As I reflect on teaching my students sometimes I think of it as being a teacher in the Peace Corps or other NGO in a developing country. Louisiana is a very impoverished state in the US and there are entrenched ideas and processes which tend to keep poor people poor. My hope is that with education the students I teach will help to improve these entrenched ideas and processes.

While I am a first generation college graduate in my family, I was lucky enough to grow up in a major urban center (Philadelphia) with a very good school system and access to cultural opportunities. I was also blessed with a smart brain and a healthy body. I worked hard but also was able to obtain academic scholarships to pay my way through school. My students mostly do not have the luxury of scholarships. They work full-time jobs and go to school full-time. Many of them are parenting young children. Life for them is very different from my experience. Many of them also have to endure continued racial disparities in the US south. Even in 2012 prejudice remains. The deck is stacked against them from the day they are born and to get to college is a major accomplishment for them. I try to be keenly aware of my audience but I also have a job to do.

An important part of my job is to make sure that my students can take the knowledge, values, and skills they learn in my classes and apply those in the agency setting with clients. I try to make sure that each class period has an “application” part of the lesson. I believe that Kolb’s learning cycle is important to retention or true learning so I make sure students have the opportunity to use the cycle. While I don’t necessarily think learning style plays a large part in transfer of learning, I do think the cycle is important. Additionally, I try to help my students to understand that classroom learning is only the start of their life-long journey of learning. It is really important for them to understand that in order to be an expert social worker they must continue to learn and grow their entire career. Along with Kolb, major influences to my work to date include: Schon, Lave and Wenger, Goldstein, Reynolds, Dreyfus and Dreyfus, Secker, and Floersch. I will post more about this in upcoming posts.

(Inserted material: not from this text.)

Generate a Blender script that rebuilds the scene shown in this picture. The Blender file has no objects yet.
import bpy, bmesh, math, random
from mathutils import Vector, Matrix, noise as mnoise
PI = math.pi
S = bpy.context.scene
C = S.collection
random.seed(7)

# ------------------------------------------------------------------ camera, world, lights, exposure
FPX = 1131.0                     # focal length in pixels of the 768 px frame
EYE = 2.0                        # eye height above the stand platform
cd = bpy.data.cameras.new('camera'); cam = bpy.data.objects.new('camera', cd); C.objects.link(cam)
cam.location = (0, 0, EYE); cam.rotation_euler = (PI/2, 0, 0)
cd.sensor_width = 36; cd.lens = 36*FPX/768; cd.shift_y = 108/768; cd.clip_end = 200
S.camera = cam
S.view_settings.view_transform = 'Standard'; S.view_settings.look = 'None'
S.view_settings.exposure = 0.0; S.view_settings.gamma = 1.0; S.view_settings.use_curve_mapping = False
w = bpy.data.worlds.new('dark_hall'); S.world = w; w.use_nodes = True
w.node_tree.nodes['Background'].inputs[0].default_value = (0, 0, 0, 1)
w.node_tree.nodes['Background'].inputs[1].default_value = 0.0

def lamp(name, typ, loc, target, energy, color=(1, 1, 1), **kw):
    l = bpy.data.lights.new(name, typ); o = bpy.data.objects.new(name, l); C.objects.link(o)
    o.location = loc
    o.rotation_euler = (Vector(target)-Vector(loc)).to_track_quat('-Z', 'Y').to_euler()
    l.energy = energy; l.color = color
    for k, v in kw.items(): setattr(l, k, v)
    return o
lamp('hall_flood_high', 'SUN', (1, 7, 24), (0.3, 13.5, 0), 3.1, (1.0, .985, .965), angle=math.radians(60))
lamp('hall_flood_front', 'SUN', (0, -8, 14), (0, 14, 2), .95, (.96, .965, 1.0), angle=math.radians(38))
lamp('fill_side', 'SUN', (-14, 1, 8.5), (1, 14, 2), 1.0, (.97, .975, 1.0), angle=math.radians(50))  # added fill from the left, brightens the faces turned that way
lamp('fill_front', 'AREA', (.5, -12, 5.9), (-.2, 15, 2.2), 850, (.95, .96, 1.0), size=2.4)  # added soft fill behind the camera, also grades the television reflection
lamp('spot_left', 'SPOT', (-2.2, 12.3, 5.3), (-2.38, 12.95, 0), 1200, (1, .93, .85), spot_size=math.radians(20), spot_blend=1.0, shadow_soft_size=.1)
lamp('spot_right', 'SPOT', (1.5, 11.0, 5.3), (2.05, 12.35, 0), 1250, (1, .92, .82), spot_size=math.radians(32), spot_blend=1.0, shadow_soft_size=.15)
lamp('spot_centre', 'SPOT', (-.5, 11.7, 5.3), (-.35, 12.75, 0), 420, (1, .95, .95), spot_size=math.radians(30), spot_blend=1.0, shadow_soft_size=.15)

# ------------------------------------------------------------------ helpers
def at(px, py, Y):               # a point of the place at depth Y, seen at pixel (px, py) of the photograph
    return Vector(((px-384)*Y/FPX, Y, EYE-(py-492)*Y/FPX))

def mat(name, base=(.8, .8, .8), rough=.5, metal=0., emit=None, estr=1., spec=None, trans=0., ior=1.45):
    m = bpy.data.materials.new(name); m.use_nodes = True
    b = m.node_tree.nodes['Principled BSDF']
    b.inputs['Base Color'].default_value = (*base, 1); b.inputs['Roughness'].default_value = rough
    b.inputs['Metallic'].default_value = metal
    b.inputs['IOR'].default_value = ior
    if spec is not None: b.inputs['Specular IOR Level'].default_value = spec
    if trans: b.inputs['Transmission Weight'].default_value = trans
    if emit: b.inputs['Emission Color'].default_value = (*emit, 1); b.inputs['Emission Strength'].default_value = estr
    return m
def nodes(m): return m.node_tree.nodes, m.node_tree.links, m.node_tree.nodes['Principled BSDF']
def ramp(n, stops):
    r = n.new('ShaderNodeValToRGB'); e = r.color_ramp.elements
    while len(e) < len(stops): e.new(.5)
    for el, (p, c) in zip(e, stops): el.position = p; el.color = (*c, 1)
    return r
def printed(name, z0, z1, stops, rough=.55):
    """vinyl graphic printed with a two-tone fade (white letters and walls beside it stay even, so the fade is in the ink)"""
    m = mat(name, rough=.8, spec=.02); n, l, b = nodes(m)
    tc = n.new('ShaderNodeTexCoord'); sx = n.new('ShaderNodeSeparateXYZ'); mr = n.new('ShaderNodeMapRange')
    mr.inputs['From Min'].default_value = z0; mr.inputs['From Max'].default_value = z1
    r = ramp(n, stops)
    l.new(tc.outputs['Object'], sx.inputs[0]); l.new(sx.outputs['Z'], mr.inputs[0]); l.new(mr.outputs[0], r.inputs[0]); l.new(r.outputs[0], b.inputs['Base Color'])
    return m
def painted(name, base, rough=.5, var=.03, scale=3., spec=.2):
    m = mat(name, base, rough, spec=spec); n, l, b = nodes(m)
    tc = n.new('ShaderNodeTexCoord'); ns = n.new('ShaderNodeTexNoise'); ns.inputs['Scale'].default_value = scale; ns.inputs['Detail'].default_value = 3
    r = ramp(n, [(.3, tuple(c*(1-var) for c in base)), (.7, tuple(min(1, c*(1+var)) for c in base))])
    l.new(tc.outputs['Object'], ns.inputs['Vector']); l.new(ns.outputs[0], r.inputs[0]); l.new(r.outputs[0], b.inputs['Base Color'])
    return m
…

The most enjoyable part of my job is being able to teach students who start with many educational deficits and bring them along to the point where they can actually be accepted to graduate school. I am especially proud of the students who go to the top graduate programs in the US. Of course, they were excellent students to begin with. It is always enjoyable to teach bright, engaged students.

Kolb, D. and Kolb, A. (2009). The learning way: Meta-cognitive aspects of experiential learning. Simulation Gaming, 40, 297.